Given request:
Output the material below unchanged, apart from leaving out the pictures.

Data block:

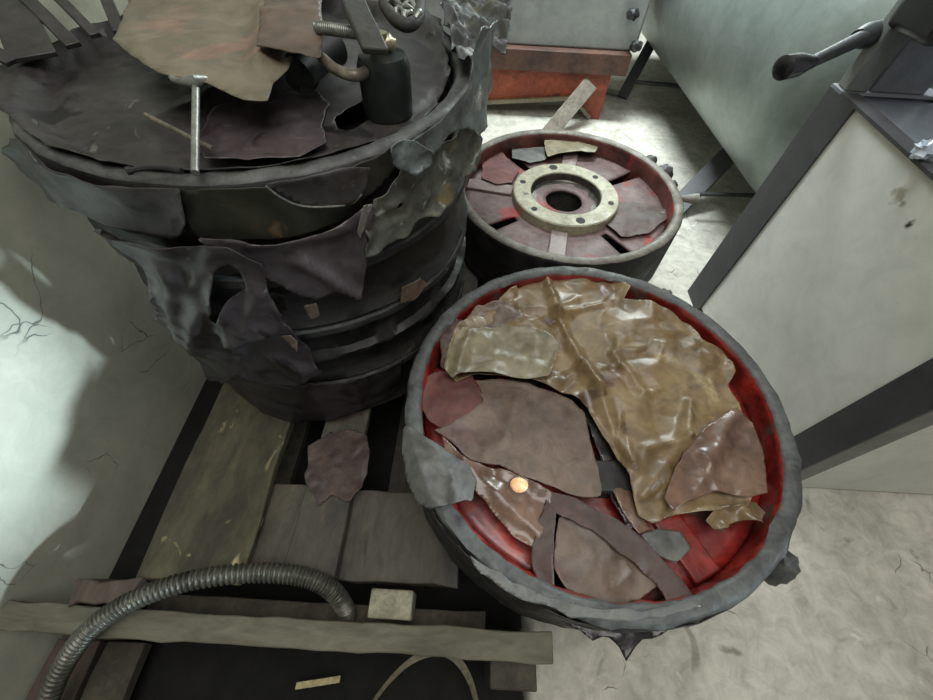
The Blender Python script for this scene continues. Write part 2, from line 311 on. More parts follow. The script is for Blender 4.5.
# ------------------------------------------------------------------ crumpled sheets
def facets(seed, size, rot):
    """flat triangular facets over a jittered lattice, heights 0..1"""
    memo = {}
    ca, sa = math.cos(rot), math.sin(rot)
    def node(i, j):
        k = (i, j)
        if k not in memo:
            g = random.Random((i*73856093) ^ (j*19349663) ^ (seed*83492791))
            memo[k] = (i+g.uniform(-.42, .42), j+g.uniform(-.42, .42), g.random(), g.random())
        return memo[k]
    def h(u, v):
        x, y = (ca*u-sa*v)/size, (sa*u+ca*v)/size
        i0, j0 = math.floor(x), math.floor(y)
        for di, dj in ((0, 0), (-1, 0), (1, 0), (0, -1), (0, 1), (-1, -1), (1, 1), (-1, 1), (1, -1)):
            i, j = i0+di, j0+dj
            a, b, c, d = node(i, j), node(i+1, j), node(i+1, j+1), node(i, j+1)
            for p, q, r in (((a, b, c), (a, c, d)) if a[3] > .5 else ((a, b, d), (b, c, d))):
                D = (q[1]-r[1])*(p[0]-r[0])+(r[0]-q[0])*(p[1]-r[1])
                if abs(D) < 1e-6: continue
                l1 = ((q[1]-r[1])*(x-r[0])+(r[0]-q[0])*(y-r[1]))/D
                l2 = ((r[1]-p[1])*(x-r[0])+(p[0]-r[0])*(y-r[1]))/D
                l3 = 1-l1-l2
                if l1 >= -1e-6 and l2 >= -1e-6 and l3 >= -1e-6: return l1*p[2]+l2*q[2]+l3*r[2]
        return .5
    return h
def crumple(seed, size, amp, n=6, fine=.25):
    f1 = facets(seed, size*.75, seed*1.3); f2 = facets(seed+40, size*.3, seed*2.1)
    def h(u, v):
        return amp*1.7*(f1(u, v)-.5)+amp*.55*(f2(u, v)-.5)+amp*.35*noise.noise((u/size*1.4, v/size*1.4, seed))
    return h
def seg_d(p, a, b):
    ax, ay = a; bx, by = b; dx, dy = bx-ax, by-ay; L2 = dx*dx+dy*dy
    t = 0 if L2 == 0 else max(0, min(1, ((p[0]-ax)*dx+(p[1]-ay)*dy)/L2))
    q = (ax+dx*t, ay+dy*t); return math.hypot(p[0]-q[0], p[1]-q[1]), q, t
def creases(lines):
    """lines: (a, b, height, half width) tent-shaped folds along a segment"""
    def h(u, v):
        q = 0
        for a, b, hh, w in lines:
            d, _, t = seg_d((u, v), a, b)
            if d < w: q += hh*(1-d/w)**1.3*(1 if .0 < t < 1 else .6)
        return q
    return h
def rag(poly, seed, step=.012, amp=.004):
    out = []; n = len(poly)
    for i in range(n):
        a = Vector(poly[i]).to_2d(); b = Vector(poly[(i+1) % n]).to_2d(); d = b-a; k = max(1, int(d.length/step))
        nn = Vector((-d.y, d.x)).normalized() if d.length else Vector((0, 0))
        for j in range(k):
            p = a+d*(j/k); out.append(tuple(p+nn*amp*(noise.noise((p.x*60+seed, p.y*60, 3))+.5*noise.noise((p.x*150+seed, p.y*150, 3)))))
    return out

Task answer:
The Blender Python script for this scene continues. Write part 2, from line 311 on. More parts follow. The script is for Blender 4.5.
# ------------------------------------------------------------------ crumpled sheets
def facets(seed, size, rot):
    """flat triangular facets over a jittered lattice, heights 0..1"""
    memo = {}
    ca, sa = math.cos(rot), math.sin(rot)
    def node(i, j):
        k = (i, j)
        if k not in memo:
            g = random.Random((i*73856093) ^ (j*19349663) ^ (seed*83492791))
            memo[k] = (i+g.uniform(-.42, .42), j+g.uniform(-.42, .42), g.random(), g.random())
        return memo[k]
    def h(u, v):
        x, y = (ca*u-sa*v)/size, (sa*u+ca*v)/size
        i0, j0 = math.floor(x), math.floor(y)
        for di, dj in ((0, 0), (-1, 0), (1, 0), (0, -1), (0, 1), (-1, -1), (1, 1), (-1, 1), (1, -1)):
            i, j = i0+di, j0+dj
            a, b, c, d = node(i, j), node(i+1, j), node(i+1, j+1), node(i, j+1)
            for p, q, r in (((a, b, c), (a, c, d)) if a[3] > .5 else ((a, b, d), (b, c, d))):
                D = (q[1]-r[1])*(p[0]-r[0])+(r[0]-q[0])*(p[1]-r[1])
                if abs(D) < 1e-6: continue
                l1 = ((q[1]-r[1])*(x-r[0])+(r[0]-q[0])*(y-r[1]))/D
                l2 = ((r[1]-p[1])*(x-r[0])+(p[0]-r[0])*(y-r[1]))/D
                l3 = 1-l1-l2
                if l1 >= -1e-6 and l2 >= -1e-6 and l3 >= -1e-6: return l1*p[2]+l2*q[2]+l3*r[2]
        return .5
    return h
def crumple(seed, size, amp, n=6, fine=.25):
    f1 = facets(seed, size*.75, seed*1.3); f2 = facets(seed+40, size*.3, seed*2.1)
    def h(u, v):
        return amp*1.7*(f1(u, v)-.5)+amp*.55*(f2(u, v)-.5)+amp*.35*noise.noise((u/size*1.4, v/size*1.4, seed))
    return h
def seg_d(p, a, b):
    ax, ay = a; bx, by = b; dx, dy = bx-ax, by-ay; L2 = dx*dx+dy*dy
    t = 0 if L2 == 0 else max(0, min(1, ((p[0]-ax)*dx+(p[1]-ay)*dy)/L2))
    q = (ax+dx*t, ay+dy*t); return math.hypot(p[0]-q[0], p[1]-q[1]), q, t
def creases(lines):
    """lines: (a, b, height, half width) tent-shaped folds along a segment"""
    def h(u, v):
        q = 0
        for a, b, hh, w in lines:
            d, _, t = seg_d((u, v), a, b)
            if d < w: q += hh*(1-d/w)**1.3*(1 if .0 < t < 1 else .6)
        return q
    return h
def rag(poly, seed, step=.012, amp=.004):
    out = []; n = len(poly)
    for i in range(n):
        a = Vector(poly[i]).to_2d(); b = Vector(poly[(i+1) % n]).to_2d(); d = b-a; k = max(1, int(d.length/step))
        nn = Vector((-d.y, d.x)).normalized() if d.length else Vector((0, 0))
        for j in range(k):
            p = a+d*(j/k); out.append(tuple(p+nn*amp*(noise.noise((p.x*60+seed, p.y*60, 3))+.5*noise.noise((p.x*150+seed, p.y*150, 3)))))
    return out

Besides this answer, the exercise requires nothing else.